## Task to carry out
Copy every line, leaving nothing out and adding nothing.

>> begin Data lines

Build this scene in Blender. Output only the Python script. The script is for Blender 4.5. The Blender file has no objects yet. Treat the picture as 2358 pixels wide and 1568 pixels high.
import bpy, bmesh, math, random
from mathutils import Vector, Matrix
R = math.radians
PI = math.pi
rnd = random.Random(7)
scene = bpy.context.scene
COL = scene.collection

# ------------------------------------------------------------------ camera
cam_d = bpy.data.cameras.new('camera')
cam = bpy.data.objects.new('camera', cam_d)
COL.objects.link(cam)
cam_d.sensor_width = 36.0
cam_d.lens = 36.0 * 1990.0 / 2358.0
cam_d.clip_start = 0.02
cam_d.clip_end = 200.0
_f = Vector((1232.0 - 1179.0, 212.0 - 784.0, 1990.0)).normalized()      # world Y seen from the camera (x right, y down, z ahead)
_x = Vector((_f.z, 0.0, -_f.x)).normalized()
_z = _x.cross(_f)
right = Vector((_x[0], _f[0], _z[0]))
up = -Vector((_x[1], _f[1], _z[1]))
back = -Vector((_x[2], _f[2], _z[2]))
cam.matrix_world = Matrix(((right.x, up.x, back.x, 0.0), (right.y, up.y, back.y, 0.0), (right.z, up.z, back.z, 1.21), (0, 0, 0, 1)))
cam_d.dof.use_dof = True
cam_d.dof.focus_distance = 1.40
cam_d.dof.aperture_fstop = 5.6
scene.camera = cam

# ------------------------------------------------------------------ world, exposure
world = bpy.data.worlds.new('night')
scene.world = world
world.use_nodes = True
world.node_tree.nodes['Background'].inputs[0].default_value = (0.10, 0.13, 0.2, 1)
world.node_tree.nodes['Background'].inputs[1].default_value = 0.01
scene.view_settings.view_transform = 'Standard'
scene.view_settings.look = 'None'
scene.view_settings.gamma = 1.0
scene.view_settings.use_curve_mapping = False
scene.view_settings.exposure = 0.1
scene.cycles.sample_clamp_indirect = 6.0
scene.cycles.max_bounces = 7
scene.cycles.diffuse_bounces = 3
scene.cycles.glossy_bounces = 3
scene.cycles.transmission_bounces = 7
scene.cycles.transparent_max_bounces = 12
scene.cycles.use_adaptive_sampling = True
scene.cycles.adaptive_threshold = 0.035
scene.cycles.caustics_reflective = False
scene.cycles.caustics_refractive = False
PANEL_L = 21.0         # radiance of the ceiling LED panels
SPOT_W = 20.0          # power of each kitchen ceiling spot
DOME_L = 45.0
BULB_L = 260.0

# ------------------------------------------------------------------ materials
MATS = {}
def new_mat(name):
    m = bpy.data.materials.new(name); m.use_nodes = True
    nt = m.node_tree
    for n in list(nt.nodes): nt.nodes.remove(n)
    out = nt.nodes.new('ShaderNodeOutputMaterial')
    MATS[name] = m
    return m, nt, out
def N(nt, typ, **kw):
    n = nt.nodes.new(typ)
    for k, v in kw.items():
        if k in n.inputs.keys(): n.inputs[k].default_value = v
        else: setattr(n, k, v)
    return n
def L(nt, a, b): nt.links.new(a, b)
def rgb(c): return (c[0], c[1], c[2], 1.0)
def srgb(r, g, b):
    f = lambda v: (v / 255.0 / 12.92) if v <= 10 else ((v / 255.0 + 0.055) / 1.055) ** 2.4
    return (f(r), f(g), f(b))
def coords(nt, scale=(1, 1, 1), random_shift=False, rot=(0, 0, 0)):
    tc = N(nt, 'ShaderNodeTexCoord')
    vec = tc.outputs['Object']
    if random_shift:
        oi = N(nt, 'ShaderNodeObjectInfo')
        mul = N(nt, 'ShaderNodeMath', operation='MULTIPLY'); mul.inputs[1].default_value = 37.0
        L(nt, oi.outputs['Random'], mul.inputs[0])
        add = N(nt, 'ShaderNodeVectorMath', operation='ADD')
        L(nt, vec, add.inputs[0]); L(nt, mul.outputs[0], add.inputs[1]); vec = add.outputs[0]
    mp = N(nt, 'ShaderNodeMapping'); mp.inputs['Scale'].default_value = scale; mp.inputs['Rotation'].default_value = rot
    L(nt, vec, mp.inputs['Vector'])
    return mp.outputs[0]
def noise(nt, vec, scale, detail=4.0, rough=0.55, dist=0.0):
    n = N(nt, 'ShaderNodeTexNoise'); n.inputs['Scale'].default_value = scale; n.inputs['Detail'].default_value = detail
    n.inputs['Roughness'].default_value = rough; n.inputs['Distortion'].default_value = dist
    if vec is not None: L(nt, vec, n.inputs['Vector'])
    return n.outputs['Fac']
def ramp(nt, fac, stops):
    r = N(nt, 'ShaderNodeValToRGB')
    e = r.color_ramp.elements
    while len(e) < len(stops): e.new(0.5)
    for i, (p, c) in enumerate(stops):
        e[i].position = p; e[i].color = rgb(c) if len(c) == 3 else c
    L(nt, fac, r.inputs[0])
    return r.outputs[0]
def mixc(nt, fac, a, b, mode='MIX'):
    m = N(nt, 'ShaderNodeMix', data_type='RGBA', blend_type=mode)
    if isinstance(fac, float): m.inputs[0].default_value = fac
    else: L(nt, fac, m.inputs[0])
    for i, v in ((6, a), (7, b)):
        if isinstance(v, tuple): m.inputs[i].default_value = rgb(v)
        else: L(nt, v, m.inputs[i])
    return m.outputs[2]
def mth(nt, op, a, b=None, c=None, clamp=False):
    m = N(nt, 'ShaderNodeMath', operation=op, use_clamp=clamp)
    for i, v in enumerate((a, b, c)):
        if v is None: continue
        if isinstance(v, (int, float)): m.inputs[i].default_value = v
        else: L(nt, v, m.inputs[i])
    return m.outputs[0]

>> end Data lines

## Correct answer
Build this scene in Blender. Output only the Python script. The script is for Blender 4.5. The Blender file has no objects yet. Treat the picture as 2358 pixels wide and 1568 pixels high.
import bpy, bmesh, math, random
from mathutils import Vector, Matrix
R = math.radians
PI = math.pi
rnd = random.Random(7)
scene = bpy.context.scene
COL = scene.collection

# ------------------------------------------------------------------ camera
cam_d = bpy.data.cameras.new('camera')
cam = bpy.data.objects.new('camera', cam_d)
COL.objects.link(cam)
cam_d.sensor_width = 36.0
cam_d.lens = 36.0 * 1990.0 / 2358.0
cam_d.clip_start = 0.02
cam_d.clip_end = 200.0
_f = Vector((1232.0 - 1179.0, 212.0 - 784.0, 1990.0)).normalized()      # world Y seen from the camera (x right, y down, z ahead)
_x = Vector((_f.z, 0.0, -_f.x)).normalized()
_z = _x.cross(_f)
right = Vector((_x[0], _f[0], _z[0]))
up = -Vector((_x[1], _f[1], _z[1]))
back = -Vector((_x[2], _f[2], _z[2]))
cam.matrix_world = Matrix(((right.x, up.x, back.x, 0.0), (right.y, up.y, back.y, 0.0), (right.z, up.z, back.z, 1.21), (0, 0, 0, 1)))
cam_d.dof.use_dof = True
cam_d.dof.focus_distance = 1.40
cam_d.dof.aperture_fstop = 5.6
scene.camera = cam

# ------------------------------------------------------------------ world, exposure
world = bpy.data.worlds.new('night')
scene.world = world
world.use_nodes = True
world.node_tree.nodes['Background'].inputs[0].default_value = (0.10, 0.13, 0.2, 1)
world.node_tree.nodes['Background'].inputs[1].default_value = 0.01
scene.view_settings.view_transform = 'Standard'
scene.view_settings.look = 'None'
scene.view_settings.gamma = 1.0
scene.view_settings.use_curve_mapping = False
scene.view_settings.exposure = 0.1
scene.cycles.sample_clamp_indirect = 6.0
scene.cycles.max_bounces = 7
scene.cycles.diffuse_bounces = 3
scene.cycles.glossy_bounces = 3
scene.cycles.transmission_bounces = 7
scene.cycles.transparent_max_bounces = 12
scene.cycles.use_adaptive_sampling = True
scene.cycles.adaptive_threshold = 0.035
scene.cycles.caustics_reflective = False
scene.cycles.caustics_refractive = False
PANEL_L = 21.0         # radiance of the ceiling LED panels
SPOT_W = 20.0          # power of each kitchen ceiling spot
DOME_L = 45.0
BULB_L = 260.0

# ------------------------------------------------------------------ materials
MATS = {}
def new_mat(name):
    m = bpy.data.materials.new(name); m.use_nodes = True
    nt = m.node_tree
    for n in list(nt.nodes): nt.nodes.remove(n)
    out = nt.nodes.new('ShaderNodeOutputMaterial')
    MATS[name] = m
    return m, nt, out
def N(nt, typ, **kw):
    n = nt.nodes.new(typ)
    for k, v in kw.items():
        if k in n.inputs.keys(): n.inputs[k].default_value = v
        else: setattr(n, k, v)
    return n
def L(nt, a, b): nt.links.new(a, b)
def rgb(c): return (c[0], c[1], c[2], 1.0)
def srgb(r, g, b):
    f = lambda v: (v / 255.0 / 12.92) if v <= 10 else ((v / 255.0 + 0.055) / 1.055) ** 2.4
    return (f(r), f(g), f(b))
def coords(nt, scale=(1, 1, 1), random_shift=False, rot=(0, 0, 0)):
    tc = N(nt, 'ShaderNodeTexCoord')
    vec = tc.outputs['Object']
    if random_shift:
        oi = N(nt, 'ShaderNodeObjectInfo')
        mul = N(nt, 'ShaderNodeMath', operation='MULTIPLY'); mul.inputs[1].default_value = 37.0
        L(nt, oi.outputs['Random'], mul.inputs[0])
        add = N(nt, 'ShaderNodeVectorMath', operation='ADD')
        L(nt, vec, add.inputs[0]); L(nt, mul.outputs[0], add.inputs[1]); vec = add.outputs[0]
    mp = N(nt, 'ShaderNodeMapping'); mp.inputs['Scale'].default_value = scale; mp.inputs['Rotation'].default_value = rot
    L(nt, vec, mp.inputs['Vector'])
    return mp.outputs[0]
def noise(nt, vec, scale, detail=4.0, rough=0.55, dist=0.0):
    n = N(nt, 'ShaderNodeTexNoise'); n.inputs['Scale'].default_value = scale; n.inputs['Detail'].default_value = detail
    n.inputs['Roughness'].default_value = rough; n.inputs['Distortion'].default_value = dist
    if vec is not None: L(nt, vec, n.inputs['Vector'])
    return n.outputs['Fac']
def ramp(nt, fac, stops):
    r = N(nt, 'ShaderNodeValToRGB')
    e = r.color_ramp.elements
    while len(e) < len(stops): e.new(0.5)
    for i, (p, c) in enumerate(stops):
        e[i].position = p; e[i].color = rgb(c) if len(c) == 3 else c
    L(nt, fac, r.inputs[0])
    return r.outputs[0]
def mixc(nt, fac, a, b, mode='MIX'):
    m = N(nt, 'ShaderNodeMix', data_type='RGBA', blend_type=mode)
    if isinstance(fac, float): m.inputs[0].default_value = fac
    else: L(nt, fac, m.inputs[0])
    for i, v in ((6, a), (7, b)):
        if isinstance(v, tuple): m.inputs[i].default_value = rgb(v)
        else: L(nt, v, m.inputs[i])
    return m.outputs[2]
def mth(nt, op, a, b=None, c=None, clamp=False):
    m = N(nt, 'ShaderNodeMath', operation=op, use_clamp=clamp)
    for i, v in enumerate((a, b, c)):
        if v is None: continue
        if isinstance(v, (int, float)): m.inputs[i].default_value = v
        else: L(nt, v, m.inputs[i])
    return m.outputs[0]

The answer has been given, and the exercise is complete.